Singaporean duo fined for breaking UN rules

SINGAPORE - Two Singaporean men were fined $70,000 and $14,000 each on Thursday after they pleaded guilty to flouting United Nations (UN) rules.

Soh Boon Hock, 61, and Wan Teck Guan, 59, paid off credit card and golf membership bills incurred by Indonesian businessman Joseph Wong Kiia Tai, who is on a UN list of prohibited persons, between 2004 and 2013.

Wong, an executive of Oriental Timber Company (OTC), was among those blacklisted by the UN Security Council in 2004 for providing military and financial support to former Liberia president Charles Taylor.

The UN Security Council Resolution 1532 states that it is illegal to financially support Charles Taylor or his associates.

Taylor, who led Liberia for six years till 2003, was convicted in 2012 of crimes against humanity by a special court in The Hague and jailed for 50 years.

He was found criminally responsible for helping and abetting rebels in neighbouring Sierra Leone, who carried out atrocities such as rape and murder between 1996 and 2002.

OTC undertook logging operations in Liberia during his term and Taylor is alleged to have used revenue from the timber trade to fund his abuses.

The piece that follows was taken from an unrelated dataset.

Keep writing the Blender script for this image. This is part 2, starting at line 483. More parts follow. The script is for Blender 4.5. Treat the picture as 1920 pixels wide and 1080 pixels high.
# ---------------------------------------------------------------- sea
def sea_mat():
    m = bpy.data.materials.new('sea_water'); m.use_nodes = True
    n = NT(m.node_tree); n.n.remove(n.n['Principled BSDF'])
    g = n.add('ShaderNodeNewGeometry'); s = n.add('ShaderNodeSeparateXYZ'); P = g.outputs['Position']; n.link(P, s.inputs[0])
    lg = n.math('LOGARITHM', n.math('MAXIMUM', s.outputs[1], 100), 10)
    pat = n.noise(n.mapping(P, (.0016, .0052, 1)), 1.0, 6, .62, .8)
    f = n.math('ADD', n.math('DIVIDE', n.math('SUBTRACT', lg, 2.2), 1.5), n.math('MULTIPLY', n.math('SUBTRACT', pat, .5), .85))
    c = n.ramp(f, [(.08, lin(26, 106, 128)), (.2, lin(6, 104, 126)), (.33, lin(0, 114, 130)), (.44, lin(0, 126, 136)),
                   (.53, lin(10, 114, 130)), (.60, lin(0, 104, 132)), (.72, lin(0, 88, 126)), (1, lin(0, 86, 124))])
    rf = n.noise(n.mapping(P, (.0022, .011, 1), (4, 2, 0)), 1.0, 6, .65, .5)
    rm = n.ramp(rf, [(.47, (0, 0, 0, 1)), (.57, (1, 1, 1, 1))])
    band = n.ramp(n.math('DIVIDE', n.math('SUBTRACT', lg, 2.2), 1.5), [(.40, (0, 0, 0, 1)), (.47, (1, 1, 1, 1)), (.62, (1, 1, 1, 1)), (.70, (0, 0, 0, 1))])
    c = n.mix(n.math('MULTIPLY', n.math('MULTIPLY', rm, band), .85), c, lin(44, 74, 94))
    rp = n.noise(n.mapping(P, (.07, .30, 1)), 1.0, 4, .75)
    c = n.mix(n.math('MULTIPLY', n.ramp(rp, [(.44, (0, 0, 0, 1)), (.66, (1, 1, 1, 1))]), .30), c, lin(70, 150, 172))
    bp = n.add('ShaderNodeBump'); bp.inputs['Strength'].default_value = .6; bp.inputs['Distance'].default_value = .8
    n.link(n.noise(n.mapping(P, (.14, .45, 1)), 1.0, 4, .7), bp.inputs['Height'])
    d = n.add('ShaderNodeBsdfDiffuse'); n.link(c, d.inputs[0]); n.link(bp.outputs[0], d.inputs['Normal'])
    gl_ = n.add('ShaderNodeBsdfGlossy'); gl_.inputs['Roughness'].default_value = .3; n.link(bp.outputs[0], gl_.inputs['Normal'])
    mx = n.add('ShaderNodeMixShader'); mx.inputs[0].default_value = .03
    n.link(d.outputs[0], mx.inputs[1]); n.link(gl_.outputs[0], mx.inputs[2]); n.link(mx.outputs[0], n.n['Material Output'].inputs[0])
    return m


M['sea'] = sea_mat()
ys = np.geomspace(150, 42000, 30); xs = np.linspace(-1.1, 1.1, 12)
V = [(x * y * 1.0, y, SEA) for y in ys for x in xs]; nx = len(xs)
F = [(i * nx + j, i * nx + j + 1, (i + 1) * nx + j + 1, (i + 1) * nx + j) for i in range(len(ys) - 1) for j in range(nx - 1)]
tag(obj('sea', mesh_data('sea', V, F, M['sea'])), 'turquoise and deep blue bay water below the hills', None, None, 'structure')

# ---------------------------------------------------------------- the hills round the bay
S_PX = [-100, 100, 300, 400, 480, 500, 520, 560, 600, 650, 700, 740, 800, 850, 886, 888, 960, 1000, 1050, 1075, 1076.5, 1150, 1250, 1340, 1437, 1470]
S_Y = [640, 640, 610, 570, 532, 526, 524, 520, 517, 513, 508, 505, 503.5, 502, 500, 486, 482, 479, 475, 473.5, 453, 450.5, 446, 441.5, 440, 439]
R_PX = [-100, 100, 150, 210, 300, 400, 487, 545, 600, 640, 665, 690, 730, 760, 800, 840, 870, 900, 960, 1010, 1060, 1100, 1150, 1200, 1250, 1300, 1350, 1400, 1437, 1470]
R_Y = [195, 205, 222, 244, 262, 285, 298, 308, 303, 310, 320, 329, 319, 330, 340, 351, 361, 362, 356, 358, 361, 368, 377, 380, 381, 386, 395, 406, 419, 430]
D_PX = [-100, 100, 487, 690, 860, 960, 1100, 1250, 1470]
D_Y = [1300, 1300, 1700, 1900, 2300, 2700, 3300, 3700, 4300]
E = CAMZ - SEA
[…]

Soh and Wan were charged in November last year under the United Nations (Freezing of Assets of Former President of Liberia and Connected Persons) Regulations 2004, through the Monetary Authority of Singapore. The case is the first invocation of the law here.

Soh faced 108 charges involving about $825,000, over a period from January 2005 to February 2013.

Wan faced 22 charges for making cheque payments worth around $58,000 to Wong's credit card between October 2004 and June 2007.

Soh was convicted on 35 charges and Wan was convicted on seven charges.

In their mitigation, the lawyer for both men, Ms Charmaine Neo, pointed out that Soh and Wan had known Wong for about 20 years.

The company that the two men worked for, Link Gold International, was funded by Wong's father from Indonesia. Soh and Wan both reported to Wong and his father.

The payments that the men made for Wong's principal and supplementary cards with DBS Bank and OCBC Bank were also done on Wong's instruction. The payments came mainly from Link Gold's account.

Despite being aware of a UN travel ban on Wong, Soh and Wan did not know that he was also on the UN asset freeze list.

The commercial affairs department commenced investigations on the men in March 2013.

They could have been fined up to $100,000 or jailed up to five years, or both.